Leave a component port disconnected

Ports can be left disconnected while doing port map on components. Use open.

ADDER2: HALFADD port map
  (B=>Y,A=>X,SUM=>S,CARRY=>open);

Reference: https://www.ics.uci.edu/~jmoorkan/vhdlref/compinst.html

Non-standard packages to avoid

See more

use ieee.numeric_std.all;
-- use ieee.std_logic_arith.all;

Type conversion for std_logic_vector

Reference ⁴

       to_integer()  +--------+   std_logic_vector()           
     +---------------| signed |-------------------+            
     |               +--------+                   |            
     |                ^      ^                    |                
     |                |      |                    |                
     |     to_signed()|      |signed()            |                
     |                |      |                    |                
     V                |      |                    V                
+---------+           |      |           +------------------+
|         |-----------+      +-----------|                  |
| integer |                              | std_logic_vector |
|         |-----------+      +-----------|                  |
+---------+           |      |           +------------------+
     ^                |      |                    ^                
     |                |      |                    |                
     |   to_unsigned()|      |unsigned()          |                
     |                |      |                    |                
     |                V      V                    |                
     |              +----------+                  |             
     +--------------| unsigned |------------------+             
       to_integer() +----------+  std_logic_vector()

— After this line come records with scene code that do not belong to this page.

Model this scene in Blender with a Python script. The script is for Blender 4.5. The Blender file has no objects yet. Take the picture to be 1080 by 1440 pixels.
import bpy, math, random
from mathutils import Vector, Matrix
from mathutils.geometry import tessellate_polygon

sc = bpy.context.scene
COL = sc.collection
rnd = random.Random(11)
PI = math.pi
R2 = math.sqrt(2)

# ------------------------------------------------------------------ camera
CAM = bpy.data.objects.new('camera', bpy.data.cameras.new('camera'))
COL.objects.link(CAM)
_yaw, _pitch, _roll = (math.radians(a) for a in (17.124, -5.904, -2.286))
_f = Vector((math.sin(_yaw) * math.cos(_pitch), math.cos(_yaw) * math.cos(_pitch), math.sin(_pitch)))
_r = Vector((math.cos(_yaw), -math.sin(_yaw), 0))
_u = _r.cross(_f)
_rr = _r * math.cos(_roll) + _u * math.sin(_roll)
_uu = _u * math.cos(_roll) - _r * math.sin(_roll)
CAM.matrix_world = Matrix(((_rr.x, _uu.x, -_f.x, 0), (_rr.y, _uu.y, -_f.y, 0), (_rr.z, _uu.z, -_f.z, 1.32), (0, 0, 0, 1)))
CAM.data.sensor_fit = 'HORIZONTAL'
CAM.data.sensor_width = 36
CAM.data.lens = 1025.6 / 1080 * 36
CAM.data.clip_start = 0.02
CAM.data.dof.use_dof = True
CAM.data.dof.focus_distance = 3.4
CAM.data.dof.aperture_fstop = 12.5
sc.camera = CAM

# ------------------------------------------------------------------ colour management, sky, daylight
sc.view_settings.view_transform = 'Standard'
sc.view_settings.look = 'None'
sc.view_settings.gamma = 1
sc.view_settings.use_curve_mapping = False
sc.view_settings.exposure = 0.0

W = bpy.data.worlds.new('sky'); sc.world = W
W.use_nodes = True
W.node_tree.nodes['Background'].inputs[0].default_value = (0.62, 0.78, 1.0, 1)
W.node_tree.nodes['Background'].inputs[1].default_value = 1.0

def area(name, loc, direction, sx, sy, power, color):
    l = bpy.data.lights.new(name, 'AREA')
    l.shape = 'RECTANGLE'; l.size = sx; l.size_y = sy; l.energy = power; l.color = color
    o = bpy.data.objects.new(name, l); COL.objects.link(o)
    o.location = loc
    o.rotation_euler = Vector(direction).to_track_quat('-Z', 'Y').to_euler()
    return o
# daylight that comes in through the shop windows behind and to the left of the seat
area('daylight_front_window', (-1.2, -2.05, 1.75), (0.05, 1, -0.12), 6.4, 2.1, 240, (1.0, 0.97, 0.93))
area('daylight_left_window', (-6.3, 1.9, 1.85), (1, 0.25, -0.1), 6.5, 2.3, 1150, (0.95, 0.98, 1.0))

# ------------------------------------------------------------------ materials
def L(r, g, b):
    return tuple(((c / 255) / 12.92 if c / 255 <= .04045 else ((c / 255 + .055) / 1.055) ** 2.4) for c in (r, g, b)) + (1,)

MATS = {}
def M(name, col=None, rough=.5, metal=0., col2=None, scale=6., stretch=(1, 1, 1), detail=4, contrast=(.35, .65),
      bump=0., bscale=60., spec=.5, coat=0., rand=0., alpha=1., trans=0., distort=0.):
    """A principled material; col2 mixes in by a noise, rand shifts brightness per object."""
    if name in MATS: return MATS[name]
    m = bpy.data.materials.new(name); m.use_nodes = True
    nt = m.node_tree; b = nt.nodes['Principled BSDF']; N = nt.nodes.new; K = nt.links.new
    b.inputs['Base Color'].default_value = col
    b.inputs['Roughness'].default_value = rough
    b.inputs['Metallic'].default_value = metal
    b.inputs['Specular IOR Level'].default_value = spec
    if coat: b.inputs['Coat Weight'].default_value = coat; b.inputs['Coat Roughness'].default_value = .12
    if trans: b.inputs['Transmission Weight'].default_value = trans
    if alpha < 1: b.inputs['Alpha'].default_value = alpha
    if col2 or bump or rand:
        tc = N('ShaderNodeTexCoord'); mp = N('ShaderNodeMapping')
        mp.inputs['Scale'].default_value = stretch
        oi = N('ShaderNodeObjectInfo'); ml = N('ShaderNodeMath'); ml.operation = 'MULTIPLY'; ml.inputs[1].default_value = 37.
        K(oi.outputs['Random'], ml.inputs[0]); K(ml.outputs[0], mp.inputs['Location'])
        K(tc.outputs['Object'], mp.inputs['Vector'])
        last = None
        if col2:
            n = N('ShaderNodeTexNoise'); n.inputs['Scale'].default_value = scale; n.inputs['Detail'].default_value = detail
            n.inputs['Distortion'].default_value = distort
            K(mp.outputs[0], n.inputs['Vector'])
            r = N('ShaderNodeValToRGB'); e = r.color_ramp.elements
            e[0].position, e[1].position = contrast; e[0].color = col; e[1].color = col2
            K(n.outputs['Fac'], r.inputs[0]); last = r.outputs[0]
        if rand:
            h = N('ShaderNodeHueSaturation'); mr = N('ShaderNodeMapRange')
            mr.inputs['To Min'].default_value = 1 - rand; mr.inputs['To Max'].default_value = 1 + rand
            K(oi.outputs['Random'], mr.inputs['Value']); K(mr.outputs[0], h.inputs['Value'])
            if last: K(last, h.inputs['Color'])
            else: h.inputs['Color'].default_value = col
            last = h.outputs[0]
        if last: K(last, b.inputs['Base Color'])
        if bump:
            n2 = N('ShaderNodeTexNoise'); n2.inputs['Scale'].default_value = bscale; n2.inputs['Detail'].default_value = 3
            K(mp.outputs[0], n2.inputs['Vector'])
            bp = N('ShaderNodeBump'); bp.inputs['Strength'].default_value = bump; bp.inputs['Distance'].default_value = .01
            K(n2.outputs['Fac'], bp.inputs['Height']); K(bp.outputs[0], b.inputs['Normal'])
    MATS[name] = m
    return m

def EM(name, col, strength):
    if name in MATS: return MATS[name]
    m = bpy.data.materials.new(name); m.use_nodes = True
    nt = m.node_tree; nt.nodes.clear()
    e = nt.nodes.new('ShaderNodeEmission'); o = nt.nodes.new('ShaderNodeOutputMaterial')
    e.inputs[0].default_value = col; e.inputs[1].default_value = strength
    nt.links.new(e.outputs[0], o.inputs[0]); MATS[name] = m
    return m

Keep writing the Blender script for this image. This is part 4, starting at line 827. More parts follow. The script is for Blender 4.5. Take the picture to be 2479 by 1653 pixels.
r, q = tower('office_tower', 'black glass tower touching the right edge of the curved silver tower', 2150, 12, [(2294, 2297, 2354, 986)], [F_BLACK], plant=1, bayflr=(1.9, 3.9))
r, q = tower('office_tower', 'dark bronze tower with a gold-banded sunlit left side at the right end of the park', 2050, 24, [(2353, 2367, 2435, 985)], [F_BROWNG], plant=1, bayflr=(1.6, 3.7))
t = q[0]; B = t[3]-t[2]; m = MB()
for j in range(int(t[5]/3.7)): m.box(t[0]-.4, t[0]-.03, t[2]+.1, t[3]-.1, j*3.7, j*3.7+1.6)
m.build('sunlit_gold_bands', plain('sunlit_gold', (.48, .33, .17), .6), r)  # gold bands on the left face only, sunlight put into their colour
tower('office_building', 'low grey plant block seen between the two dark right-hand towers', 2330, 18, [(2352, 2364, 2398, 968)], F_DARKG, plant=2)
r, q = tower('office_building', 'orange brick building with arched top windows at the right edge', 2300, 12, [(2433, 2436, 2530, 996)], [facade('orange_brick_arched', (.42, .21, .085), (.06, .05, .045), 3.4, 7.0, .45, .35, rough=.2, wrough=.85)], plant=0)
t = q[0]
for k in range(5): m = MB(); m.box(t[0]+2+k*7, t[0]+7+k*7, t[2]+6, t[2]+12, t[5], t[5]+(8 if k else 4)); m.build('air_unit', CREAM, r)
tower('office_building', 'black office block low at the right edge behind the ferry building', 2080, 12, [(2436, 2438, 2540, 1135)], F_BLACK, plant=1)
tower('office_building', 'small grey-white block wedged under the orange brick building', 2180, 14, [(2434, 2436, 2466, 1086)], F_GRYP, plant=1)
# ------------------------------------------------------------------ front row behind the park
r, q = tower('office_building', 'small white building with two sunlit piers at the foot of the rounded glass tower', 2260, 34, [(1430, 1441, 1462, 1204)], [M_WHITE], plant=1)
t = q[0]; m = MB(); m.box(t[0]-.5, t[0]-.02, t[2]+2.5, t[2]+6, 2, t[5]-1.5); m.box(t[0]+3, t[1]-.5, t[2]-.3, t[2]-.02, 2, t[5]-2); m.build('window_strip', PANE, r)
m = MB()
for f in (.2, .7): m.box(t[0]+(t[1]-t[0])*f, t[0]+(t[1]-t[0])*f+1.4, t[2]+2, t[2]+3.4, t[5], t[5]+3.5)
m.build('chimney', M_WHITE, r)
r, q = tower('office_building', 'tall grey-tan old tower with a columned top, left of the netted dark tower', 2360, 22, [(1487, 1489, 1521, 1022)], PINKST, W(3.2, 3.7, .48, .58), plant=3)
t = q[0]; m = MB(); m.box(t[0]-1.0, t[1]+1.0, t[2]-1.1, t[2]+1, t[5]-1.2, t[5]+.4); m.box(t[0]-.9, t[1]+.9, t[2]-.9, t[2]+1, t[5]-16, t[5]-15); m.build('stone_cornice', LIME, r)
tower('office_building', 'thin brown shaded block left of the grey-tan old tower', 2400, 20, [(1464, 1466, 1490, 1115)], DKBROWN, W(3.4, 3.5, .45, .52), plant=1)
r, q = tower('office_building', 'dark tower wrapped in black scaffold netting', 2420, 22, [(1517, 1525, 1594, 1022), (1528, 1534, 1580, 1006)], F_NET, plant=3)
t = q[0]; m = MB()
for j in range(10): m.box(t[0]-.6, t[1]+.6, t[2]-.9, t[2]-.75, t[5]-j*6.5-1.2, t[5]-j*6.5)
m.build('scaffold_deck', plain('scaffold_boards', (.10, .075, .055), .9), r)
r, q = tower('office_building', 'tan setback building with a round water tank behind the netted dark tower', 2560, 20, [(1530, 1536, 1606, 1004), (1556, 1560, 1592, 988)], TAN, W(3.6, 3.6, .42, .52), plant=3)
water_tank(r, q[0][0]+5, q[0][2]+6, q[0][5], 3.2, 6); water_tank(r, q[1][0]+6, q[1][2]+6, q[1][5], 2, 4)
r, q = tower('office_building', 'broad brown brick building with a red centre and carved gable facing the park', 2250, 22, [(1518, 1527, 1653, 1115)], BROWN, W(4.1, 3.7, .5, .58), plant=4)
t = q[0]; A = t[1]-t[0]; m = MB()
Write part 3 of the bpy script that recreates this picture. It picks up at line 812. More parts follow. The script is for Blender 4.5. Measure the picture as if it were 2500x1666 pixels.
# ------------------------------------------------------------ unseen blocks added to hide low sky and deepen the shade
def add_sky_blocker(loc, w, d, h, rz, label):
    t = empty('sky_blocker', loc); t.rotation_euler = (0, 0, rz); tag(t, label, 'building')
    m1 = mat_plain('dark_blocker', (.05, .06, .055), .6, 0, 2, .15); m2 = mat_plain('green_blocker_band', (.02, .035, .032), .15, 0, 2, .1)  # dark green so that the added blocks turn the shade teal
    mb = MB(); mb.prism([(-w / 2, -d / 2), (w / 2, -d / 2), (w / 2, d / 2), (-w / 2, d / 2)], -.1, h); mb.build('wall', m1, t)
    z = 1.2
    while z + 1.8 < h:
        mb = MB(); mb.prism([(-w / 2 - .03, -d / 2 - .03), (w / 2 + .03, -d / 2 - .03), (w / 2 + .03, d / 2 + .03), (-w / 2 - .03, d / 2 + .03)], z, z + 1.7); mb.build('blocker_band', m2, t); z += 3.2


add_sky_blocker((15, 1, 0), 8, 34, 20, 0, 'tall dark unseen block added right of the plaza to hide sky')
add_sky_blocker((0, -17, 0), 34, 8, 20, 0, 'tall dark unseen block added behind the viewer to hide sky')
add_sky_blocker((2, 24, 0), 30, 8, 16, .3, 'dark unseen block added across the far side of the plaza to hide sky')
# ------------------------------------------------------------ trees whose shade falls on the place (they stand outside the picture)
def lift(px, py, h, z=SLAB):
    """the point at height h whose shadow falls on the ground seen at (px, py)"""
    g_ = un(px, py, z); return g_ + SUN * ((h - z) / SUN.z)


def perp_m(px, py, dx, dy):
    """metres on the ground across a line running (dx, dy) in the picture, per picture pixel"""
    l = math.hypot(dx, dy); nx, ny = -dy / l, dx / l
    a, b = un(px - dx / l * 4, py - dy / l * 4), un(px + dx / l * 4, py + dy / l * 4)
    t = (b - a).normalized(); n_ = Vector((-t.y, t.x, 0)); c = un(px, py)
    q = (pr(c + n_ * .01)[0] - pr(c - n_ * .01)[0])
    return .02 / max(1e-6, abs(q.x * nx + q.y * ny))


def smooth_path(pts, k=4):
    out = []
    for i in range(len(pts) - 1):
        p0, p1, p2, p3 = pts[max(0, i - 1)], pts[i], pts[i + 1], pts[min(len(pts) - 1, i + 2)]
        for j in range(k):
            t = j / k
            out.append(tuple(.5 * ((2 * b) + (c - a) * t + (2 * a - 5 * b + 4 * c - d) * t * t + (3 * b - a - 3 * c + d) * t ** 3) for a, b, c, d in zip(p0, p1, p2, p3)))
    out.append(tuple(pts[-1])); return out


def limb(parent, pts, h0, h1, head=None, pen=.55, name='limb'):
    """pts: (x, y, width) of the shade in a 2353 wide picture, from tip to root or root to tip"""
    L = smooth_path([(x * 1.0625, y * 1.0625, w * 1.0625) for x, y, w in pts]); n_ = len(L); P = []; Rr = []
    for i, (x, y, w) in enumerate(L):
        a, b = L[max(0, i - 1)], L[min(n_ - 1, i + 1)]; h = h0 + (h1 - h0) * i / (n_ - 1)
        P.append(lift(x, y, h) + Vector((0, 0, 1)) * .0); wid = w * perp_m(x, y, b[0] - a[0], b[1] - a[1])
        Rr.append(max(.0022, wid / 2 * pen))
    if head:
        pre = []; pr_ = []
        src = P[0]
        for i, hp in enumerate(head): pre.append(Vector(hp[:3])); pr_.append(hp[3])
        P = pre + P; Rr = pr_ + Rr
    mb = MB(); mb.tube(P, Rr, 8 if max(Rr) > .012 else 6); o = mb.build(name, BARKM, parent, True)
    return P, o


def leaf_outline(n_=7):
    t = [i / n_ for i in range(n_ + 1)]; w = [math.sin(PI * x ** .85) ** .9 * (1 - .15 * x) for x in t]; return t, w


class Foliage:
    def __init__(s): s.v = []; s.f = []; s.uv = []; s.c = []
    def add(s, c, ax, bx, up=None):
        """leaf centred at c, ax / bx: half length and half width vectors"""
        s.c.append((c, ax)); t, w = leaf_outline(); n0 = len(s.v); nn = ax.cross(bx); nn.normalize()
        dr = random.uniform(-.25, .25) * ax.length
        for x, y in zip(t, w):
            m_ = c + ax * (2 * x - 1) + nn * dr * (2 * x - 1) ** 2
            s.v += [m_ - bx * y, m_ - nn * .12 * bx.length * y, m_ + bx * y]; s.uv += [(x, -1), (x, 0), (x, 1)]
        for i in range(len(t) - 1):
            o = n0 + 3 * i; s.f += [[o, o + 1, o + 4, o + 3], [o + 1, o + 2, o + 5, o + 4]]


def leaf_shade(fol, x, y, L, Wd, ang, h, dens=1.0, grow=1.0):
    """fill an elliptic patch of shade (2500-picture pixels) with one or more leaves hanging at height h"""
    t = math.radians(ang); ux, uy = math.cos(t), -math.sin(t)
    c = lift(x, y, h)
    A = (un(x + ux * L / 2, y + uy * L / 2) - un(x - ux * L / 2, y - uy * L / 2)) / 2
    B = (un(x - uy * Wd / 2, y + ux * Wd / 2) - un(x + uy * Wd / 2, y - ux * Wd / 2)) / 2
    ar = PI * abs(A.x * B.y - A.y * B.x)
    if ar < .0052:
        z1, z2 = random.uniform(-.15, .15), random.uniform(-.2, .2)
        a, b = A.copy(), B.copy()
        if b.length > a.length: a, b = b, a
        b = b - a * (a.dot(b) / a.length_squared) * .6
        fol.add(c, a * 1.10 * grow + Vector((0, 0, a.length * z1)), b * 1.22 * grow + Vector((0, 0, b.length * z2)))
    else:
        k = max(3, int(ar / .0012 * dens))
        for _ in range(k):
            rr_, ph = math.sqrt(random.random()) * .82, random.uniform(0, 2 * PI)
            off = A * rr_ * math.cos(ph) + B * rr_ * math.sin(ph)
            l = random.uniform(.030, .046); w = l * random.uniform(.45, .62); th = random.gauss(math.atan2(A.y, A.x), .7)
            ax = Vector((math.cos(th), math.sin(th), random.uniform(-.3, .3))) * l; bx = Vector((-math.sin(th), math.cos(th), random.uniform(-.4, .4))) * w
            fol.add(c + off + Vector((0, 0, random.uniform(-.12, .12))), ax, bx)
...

<------------------------>  <-------------------------------->
   Conversion functions                Type cast

Acronyms

• LRM: Language Reference Manual.
  • ie, the VHDL standard (IEEE Std 1076-2008 seems to be the latest)

More

• generic
• attribute
• scalar types
• comparison operators
• Linting tool:
  • Style checks: ghdl -s --std=08 file.vhdl
  • Logical error checks: https://github.com/m-kru/go-hdl

Glossary

General

ASIC

Application Specific Integrated Circuit

Synthesis

• A process by which an abstract specification of desired circuit behaviour (typically at RTL level) is turned into a design implementation using logic gates.
• VHDL => source is compiled and mapped into an implementation technology like FPGA or ASIC.
  • Not all VHDL constructs are suitable for synthesis though.
  • Eg: Stuff that explicitly mention timing (like wait for 10 ns) are not synthesisable though they can be used during simulation.

Register Transfer Notation (RTL)

References

• RTL hardware design using VHDL by Pong P. Chu
• Digital systems design using VHDL by Charles H. Roth jr and Lizy Kurian John
• IEEE standard VHDL Language reference manual (IEEE Std 1076, 2000 edition)

Doubts

• if a signal appears in the sensitivity list of multiple processes, in which order will the process blocks be run?
  • In the case of simulation, it's implementation defined.